Opinion

Asset Managers, Learn What Options Are

Excuses, excuses followed by more excuses. When is the broader asset management industry going to put its hands up and say; "We were wrong," or "We really don’t know what we are doing," or even, "I’m going to fall on my sword, sell my five houses on the Wentworth Estate and distribute the proceeds among those foolhardy enough to believe I could make them money"? The answer of course is NEVER!

What's Next?

We’ve just had a dreadful quarter for stocks, and the long equity brigade will be putting on their tin hats waiting for the redemptions.

In this very column a month or so ago I bemoaned a whole raft of excuses touted for underperformance. Excuses range from excessive risk asset correlation hurting our strategy to, well actually, if you look at our relative performance to benchmark then we’re actually doing rather well. Nonsense.

One of the oldest excuses in the book, and one that's going round again, is about mandate. If you look at our mandate, they say, we aren’t actually allowed to hedge our long portfolio. We have to hold a minimum exposure in stocks, they say, and the investors get very worried whenever we start talking about protection, overlays and options.

Hmm, are these managers sure that it’s the investors who are worried about overlays? Or is it the fact that even after all these years of hugely volatile stock markets, the broader asset management industry still hasn’t bothered to learn what an option is?

Let’s be clear here. No one is talking about adding complicated OTC products to a portfolio. What I am suggesting is really basic: go and open the Derivative Book for Idiots on page one, read what a long put is, turn to page two learn how a long put added to a long underlying stock portfolio creates a hedged downside with only a slightly diminished upside and then CLOSE THE BOOK.

Then the asset manager has to find out which exchange offers a put option on the index or stocks that he or she is most exposed to and wait for the rally to buy some protection.

Even if the education bit goes well, this last bit may be the most challenging of all: You only see people talk about protection when the Chicago Board Options Exchange Volatility Index (VIX), or whatever the European at-the-money volatility equivalent measure is, trades sky high as markets plummet.

No one ever seems to get excited about the VIX when markets are at the top of the trading ranges and the premiums are cheap.
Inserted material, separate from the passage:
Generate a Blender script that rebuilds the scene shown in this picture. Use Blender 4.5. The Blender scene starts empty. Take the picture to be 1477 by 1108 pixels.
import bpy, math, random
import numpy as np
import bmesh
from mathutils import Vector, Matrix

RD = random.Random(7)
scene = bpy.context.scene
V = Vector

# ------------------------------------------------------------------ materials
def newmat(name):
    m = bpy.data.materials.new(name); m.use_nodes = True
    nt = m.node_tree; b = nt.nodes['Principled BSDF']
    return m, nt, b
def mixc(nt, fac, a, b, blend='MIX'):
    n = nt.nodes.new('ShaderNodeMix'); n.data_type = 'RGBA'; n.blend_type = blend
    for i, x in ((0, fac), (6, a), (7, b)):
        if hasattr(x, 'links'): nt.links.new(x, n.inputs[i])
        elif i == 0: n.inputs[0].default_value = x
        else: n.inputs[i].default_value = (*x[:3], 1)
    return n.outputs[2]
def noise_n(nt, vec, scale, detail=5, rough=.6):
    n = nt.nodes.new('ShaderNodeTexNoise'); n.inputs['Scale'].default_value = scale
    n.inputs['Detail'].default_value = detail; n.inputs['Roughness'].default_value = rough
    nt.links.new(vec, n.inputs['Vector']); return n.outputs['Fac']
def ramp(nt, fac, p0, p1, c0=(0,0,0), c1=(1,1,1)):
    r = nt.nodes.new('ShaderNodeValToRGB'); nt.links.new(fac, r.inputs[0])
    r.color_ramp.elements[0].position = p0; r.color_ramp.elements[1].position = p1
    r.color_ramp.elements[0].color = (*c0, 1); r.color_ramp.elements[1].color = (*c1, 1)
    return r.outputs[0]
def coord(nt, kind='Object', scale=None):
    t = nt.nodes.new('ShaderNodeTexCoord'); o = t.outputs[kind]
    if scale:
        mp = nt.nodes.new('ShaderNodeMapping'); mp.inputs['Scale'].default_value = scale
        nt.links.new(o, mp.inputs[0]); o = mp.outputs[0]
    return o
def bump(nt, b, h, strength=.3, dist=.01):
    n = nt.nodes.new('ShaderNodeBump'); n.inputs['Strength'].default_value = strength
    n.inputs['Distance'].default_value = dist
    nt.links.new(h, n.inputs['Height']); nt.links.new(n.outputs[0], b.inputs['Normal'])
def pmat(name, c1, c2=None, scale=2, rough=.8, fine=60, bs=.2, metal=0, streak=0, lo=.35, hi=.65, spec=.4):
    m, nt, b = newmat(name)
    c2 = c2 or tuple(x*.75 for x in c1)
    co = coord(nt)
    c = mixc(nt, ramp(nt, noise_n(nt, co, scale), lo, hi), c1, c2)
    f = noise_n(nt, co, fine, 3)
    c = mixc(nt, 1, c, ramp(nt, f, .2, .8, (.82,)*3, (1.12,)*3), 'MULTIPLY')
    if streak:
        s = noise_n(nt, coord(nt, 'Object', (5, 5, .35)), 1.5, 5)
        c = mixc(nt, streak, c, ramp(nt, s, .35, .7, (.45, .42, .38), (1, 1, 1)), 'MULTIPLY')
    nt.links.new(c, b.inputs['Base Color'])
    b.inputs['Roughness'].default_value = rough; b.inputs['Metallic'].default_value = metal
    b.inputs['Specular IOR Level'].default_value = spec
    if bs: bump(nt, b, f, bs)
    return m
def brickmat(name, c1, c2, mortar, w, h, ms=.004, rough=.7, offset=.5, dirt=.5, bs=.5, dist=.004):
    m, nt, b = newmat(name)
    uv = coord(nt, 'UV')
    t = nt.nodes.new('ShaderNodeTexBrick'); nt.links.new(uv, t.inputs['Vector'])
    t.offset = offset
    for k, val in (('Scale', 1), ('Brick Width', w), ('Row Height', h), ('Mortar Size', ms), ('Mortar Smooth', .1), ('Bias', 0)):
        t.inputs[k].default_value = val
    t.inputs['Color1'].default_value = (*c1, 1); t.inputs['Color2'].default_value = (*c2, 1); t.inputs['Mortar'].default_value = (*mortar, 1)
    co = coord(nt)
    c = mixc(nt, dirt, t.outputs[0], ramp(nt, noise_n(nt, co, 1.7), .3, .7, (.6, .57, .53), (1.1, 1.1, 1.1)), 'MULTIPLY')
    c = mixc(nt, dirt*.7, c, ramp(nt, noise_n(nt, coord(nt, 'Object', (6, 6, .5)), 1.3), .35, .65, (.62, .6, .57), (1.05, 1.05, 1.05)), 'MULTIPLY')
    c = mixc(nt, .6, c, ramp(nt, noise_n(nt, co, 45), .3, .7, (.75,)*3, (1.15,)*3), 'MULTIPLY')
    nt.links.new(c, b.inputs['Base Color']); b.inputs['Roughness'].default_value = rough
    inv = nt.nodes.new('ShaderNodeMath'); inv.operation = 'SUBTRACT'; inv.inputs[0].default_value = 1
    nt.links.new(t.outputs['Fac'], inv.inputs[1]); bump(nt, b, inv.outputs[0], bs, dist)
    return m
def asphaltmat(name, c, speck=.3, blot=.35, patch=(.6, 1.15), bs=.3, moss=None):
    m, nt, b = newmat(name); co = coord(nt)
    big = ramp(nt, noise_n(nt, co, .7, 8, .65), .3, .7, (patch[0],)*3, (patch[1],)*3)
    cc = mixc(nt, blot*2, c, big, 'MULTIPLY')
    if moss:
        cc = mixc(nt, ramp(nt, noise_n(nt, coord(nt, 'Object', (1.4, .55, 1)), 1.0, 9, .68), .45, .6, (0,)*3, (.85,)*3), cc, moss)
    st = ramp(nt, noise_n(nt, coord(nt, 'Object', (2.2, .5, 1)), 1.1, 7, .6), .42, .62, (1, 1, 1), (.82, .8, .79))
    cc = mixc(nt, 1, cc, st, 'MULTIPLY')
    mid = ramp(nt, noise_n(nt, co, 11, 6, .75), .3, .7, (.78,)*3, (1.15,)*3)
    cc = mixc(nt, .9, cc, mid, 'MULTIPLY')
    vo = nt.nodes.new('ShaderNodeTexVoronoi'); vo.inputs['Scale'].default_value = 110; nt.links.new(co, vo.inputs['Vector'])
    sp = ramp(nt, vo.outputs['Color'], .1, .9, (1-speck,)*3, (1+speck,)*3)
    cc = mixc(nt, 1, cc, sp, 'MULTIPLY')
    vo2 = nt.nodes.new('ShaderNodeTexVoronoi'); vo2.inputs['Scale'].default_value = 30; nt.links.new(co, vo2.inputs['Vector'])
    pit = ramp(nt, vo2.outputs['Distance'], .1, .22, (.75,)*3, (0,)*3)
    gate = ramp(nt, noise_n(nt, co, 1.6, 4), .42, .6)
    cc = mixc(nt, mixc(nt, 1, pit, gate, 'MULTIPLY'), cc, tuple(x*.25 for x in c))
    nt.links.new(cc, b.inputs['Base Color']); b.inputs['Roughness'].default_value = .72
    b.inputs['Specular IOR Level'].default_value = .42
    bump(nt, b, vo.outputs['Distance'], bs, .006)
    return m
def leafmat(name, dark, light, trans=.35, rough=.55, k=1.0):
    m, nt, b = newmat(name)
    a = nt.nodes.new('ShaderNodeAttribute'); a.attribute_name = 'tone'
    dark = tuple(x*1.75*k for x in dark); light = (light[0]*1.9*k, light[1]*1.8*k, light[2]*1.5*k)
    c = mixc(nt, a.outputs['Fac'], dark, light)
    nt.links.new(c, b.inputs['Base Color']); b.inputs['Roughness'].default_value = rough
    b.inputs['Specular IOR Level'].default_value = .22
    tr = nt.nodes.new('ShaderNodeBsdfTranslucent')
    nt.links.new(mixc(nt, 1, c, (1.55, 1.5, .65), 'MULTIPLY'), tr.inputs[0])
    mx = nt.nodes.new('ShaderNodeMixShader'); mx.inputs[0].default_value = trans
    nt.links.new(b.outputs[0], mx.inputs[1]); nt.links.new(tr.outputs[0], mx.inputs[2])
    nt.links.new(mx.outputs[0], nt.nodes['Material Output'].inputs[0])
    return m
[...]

You see, for fund managers, if markets are going up, then they tend to be making money, so why give up on some of that precious performance by taking out expensive protection on a product that will expire in a few months anyway?

This is where, I suggest, the problems lie. Downside protection isn’t sexy. In fact, for many European regulators it’s downright heresy to want to own downside products. Until managers gain a little bit more knowledge about the available listed products and perhaps are willing to give up on a minimal amount of upside gains when the times are good, then we will remain doomed to repeat the same old mistakes and come up with the same old tired excuses.